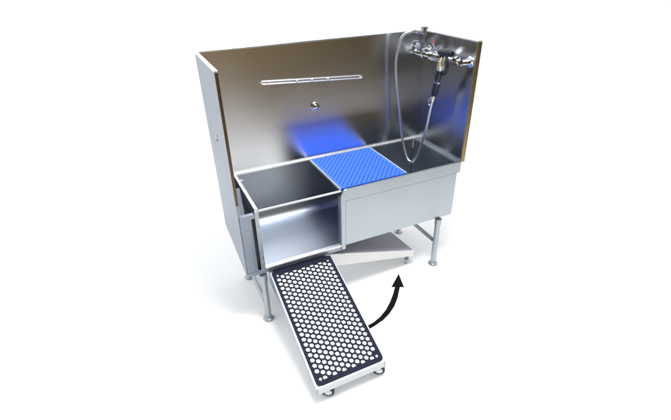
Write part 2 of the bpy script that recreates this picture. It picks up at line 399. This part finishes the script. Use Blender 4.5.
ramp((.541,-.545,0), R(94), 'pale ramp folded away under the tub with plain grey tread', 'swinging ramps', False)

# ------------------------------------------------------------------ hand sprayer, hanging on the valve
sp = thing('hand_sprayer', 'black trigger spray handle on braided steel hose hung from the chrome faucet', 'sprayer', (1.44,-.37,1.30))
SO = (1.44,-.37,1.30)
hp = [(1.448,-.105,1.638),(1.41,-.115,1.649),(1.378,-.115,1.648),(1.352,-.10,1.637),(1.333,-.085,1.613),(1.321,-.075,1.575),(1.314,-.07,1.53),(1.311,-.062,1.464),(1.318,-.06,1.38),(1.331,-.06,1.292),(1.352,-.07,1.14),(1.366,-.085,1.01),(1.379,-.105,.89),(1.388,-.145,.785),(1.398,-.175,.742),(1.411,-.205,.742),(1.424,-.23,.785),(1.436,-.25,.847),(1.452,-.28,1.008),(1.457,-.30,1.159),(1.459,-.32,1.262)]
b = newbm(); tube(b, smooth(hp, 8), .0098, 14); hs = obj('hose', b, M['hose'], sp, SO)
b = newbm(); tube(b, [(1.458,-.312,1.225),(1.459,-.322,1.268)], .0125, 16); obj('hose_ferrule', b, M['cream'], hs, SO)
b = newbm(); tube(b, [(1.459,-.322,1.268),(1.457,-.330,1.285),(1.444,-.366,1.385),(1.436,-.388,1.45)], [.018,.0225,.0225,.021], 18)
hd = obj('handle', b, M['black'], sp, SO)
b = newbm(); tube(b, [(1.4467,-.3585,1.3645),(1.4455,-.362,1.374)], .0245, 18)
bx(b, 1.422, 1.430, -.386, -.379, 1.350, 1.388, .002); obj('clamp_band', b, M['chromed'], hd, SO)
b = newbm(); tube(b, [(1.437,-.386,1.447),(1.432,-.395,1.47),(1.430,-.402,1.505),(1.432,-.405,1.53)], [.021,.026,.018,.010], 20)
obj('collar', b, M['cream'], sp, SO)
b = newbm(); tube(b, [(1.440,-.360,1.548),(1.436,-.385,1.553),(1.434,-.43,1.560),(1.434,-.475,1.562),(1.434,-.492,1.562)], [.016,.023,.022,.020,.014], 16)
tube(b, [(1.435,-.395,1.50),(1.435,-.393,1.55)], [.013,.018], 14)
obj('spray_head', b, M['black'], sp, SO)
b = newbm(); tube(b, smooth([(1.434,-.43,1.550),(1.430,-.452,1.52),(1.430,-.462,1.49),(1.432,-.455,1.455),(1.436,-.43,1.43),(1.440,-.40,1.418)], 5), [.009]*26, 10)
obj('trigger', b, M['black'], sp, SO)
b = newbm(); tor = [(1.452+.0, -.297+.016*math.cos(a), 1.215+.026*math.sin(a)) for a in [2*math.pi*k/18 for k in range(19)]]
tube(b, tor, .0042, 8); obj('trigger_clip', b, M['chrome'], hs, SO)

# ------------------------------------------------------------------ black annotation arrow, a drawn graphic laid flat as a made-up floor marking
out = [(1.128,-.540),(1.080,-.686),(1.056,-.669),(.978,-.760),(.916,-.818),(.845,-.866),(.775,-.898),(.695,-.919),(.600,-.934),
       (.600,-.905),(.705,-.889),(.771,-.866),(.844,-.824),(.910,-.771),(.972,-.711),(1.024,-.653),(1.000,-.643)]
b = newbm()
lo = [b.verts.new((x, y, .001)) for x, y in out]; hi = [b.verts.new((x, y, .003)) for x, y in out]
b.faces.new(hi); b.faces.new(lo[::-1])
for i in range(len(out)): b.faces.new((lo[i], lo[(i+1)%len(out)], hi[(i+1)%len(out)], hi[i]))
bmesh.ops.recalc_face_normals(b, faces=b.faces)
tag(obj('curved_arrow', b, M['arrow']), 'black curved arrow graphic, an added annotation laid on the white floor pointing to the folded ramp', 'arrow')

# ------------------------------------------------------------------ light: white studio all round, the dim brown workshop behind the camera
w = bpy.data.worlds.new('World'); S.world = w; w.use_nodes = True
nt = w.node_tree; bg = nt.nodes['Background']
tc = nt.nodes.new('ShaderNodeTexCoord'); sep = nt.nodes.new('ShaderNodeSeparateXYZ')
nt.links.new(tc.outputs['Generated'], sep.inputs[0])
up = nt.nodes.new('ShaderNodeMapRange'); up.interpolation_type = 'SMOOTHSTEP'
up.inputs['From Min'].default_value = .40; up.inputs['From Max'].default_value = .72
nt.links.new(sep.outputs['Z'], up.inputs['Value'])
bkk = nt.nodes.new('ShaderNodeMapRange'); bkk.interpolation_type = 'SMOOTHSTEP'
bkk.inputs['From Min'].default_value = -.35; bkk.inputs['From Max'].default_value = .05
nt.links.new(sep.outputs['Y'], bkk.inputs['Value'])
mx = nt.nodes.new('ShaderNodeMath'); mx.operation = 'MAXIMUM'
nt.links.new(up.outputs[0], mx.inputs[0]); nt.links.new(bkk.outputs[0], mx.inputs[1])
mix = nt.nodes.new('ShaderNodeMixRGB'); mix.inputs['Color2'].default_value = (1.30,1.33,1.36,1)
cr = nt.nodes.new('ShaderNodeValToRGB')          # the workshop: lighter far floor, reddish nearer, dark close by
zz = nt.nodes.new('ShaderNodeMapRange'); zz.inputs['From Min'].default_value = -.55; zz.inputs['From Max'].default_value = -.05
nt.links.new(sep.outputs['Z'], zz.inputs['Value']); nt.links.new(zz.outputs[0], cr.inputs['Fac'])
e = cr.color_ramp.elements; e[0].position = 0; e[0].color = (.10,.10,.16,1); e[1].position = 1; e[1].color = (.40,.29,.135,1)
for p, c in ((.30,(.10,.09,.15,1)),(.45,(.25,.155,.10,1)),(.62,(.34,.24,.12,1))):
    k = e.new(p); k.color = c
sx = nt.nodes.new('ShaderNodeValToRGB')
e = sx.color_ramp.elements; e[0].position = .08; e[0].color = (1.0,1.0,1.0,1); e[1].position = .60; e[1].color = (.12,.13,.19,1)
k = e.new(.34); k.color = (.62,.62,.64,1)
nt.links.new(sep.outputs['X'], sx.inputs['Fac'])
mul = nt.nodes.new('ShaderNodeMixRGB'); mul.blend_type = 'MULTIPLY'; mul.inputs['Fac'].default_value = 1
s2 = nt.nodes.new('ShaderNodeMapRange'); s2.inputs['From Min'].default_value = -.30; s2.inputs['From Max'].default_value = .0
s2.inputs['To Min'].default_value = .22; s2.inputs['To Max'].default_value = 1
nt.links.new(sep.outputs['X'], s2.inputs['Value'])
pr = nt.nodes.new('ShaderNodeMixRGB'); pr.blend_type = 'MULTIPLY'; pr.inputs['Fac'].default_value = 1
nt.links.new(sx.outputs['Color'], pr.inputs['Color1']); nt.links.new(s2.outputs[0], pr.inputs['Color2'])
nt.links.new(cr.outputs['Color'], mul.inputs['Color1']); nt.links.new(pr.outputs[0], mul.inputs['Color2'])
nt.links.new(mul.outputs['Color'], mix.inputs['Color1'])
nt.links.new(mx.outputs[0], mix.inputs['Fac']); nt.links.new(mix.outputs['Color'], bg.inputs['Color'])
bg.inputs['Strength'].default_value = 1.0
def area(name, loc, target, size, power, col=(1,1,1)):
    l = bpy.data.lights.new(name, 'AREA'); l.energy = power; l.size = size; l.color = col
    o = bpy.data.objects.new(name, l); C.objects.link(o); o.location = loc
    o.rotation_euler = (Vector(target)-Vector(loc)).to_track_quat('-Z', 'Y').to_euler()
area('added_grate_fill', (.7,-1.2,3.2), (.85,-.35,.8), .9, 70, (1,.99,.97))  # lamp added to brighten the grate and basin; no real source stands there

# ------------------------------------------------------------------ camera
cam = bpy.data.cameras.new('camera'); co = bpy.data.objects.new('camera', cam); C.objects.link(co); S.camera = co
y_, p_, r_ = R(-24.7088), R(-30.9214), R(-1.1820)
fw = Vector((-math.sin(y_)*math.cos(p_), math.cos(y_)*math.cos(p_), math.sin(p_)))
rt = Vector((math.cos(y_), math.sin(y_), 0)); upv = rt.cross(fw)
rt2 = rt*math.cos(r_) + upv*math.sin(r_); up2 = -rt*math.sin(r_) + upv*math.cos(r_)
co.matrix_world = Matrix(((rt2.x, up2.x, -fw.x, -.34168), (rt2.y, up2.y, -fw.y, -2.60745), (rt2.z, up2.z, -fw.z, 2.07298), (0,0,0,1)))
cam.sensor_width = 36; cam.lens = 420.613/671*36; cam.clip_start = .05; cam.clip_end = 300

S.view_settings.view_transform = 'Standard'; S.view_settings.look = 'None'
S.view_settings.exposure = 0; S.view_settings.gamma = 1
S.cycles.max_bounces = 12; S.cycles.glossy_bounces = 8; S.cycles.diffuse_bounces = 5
........
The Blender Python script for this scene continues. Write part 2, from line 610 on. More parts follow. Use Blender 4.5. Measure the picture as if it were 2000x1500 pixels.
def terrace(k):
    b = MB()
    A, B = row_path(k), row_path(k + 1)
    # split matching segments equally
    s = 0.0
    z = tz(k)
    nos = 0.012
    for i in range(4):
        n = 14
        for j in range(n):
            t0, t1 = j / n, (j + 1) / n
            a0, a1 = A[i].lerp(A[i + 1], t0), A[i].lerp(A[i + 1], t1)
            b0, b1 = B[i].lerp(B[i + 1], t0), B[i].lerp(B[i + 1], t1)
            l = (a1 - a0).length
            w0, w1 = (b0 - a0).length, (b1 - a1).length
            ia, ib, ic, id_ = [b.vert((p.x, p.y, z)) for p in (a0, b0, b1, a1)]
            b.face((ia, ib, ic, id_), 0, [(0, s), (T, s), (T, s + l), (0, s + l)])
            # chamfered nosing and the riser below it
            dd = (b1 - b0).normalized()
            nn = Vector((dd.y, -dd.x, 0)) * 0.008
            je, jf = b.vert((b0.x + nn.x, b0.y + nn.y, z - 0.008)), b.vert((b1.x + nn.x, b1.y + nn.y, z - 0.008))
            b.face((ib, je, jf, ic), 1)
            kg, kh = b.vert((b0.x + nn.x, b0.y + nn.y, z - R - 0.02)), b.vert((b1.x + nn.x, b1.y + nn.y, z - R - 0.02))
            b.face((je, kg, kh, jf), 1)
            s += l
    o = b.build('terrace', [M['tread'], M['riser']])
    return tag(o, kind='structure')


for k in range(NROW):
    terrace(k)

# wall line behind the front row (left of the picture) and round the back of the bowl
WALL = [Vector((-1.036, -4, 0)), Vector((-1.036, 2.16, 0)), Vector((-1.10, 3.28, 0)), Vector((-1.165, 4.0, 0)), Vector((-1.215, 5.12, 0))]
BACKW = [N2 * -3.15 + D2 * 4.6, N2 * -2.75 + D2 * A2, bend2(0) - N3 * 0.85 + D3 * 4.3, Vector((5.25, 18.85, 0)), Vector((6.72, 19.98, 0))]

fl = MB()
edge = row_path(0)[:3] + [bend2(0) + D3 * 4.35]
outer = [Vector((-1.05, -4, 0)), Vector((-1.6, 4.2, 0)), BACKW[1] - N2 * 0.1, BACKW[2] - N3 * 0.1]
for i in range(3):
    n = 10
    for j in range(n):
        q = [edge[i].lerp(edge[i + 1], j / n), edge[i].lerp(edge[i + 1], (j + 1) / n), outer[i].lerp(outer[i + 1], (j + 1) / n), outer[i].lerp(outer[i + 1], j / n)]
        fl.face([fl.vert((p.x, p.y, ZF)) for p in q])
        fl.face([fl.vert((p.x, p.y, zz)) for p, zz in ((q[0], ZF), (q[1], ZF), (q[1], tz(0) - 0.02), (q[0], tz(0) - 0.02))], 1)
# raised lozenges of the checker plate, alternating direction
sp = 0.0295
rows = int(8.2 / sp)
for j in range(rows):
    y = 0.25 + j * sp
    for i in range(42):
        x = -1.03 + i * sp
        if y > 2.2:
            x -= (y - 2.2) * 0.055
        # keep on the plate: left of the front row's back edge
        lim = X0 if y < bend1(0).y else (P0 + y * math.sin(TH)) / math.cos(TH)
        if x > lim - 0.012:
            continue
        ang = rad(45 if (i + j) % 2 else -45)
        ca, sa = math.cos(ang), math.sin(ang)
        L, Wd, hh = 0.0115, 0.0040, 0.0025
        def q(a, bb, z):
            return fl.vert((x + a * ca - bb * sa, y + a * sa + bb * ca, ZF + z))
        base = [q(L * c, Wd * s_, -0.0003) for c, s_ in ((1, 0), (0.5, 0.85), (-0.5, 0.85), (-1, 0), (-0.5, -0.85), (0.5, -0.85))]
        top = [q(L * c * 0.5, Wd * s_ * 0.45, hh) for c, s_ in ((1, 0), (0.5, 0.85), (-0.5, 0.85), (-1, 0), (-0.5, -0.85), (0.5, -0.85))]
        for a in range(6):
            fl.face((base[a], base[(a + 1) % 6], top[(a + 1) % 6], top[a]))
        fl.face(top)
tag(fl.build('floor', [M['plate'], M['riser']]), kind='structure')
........
### [Prompt]
In the listing above, find the line with "Write part 2 of" and the line with "ramp((.541,-.545,0), R(94), 'pale", then print exactly those lines and every line between them.

### [Response to this exercise]
Write part 2 of the bpy script that recreates this picture. It picks up at line 399. This part finishes the script. Use Blender 4.5.
ramp((.541,-.545,0), R(94), 'pale ramp folded away under the tub with plain grey tread', 'swinging ramps', False)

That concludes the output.